Referring to the banks in India, he said they were well regulated and adequately capitalised.

However, he added that because of the slowdown in the developed countries as a result of the financial turmoil, the growth rates in the developing nations might be affected.

Singh, who is leaving for Washington this evening along with Finance Minister P Chidambaram, said that the G-20 should do everything to ensure that the millenium development goals are not adversely affected.

BIMSTEC is a group of seven countries -- India, Bangladesh, Myanmar, Thailand, Sri Lanka, Nepal and Bhutan.

To ensure food security, the prime minister said the leaders discussed two aspects -- how to increase agriculture production and productivity, which are fundamental to solve the problem of food scarcity.
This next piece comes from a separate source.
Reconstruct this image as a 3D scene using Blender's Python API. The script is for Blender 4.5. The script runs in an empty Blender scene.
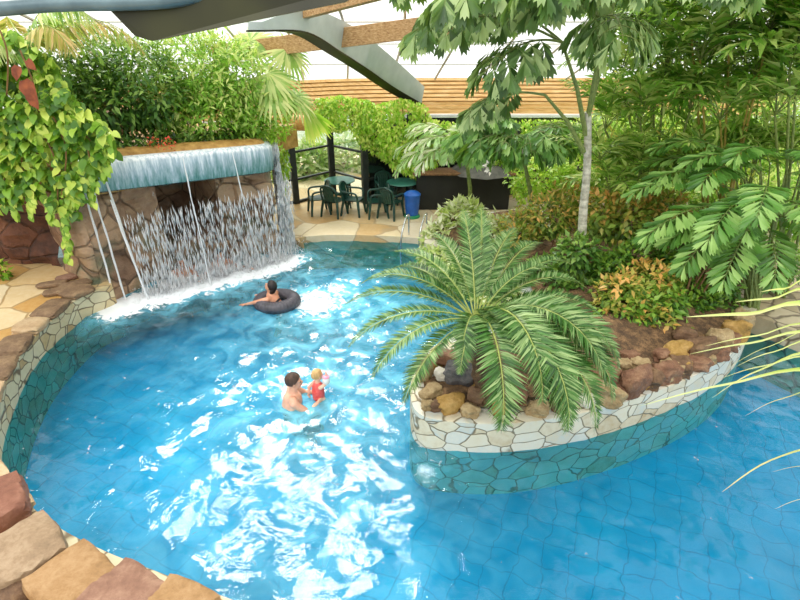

He said the Bay of Bengal Initiative for Multi-Sectoral Technical and Economic Cooperation decided to concentrate on 13 sectors including trade and investment, transport and communication, energy, agriculture, tourism, public health, counter-terrorism, environment and natural disaster and people-to-people contact.

Referring to these identified areas of cooperation, the prime minister said all BIMSTEC nations would benefit from joint thinking, exchange of best practices and learning from each other's experiences in these areas.

"If cooperation in all these areas grow then all countries of the BIMSTEC region would benefit," he said.

Singh said the BIMSTEC Summit had 'nearly completed work' on four areas of cooperation on which formal agreements would be signed soon.

These were a convention on combating international terrorism, trans-national organised crime and illegal drug trafficking, Memoranda of Association on setting up of a BIMSTEC Engineering Centre and a weather and climate centre in India and a cultural observatory in Bhutan.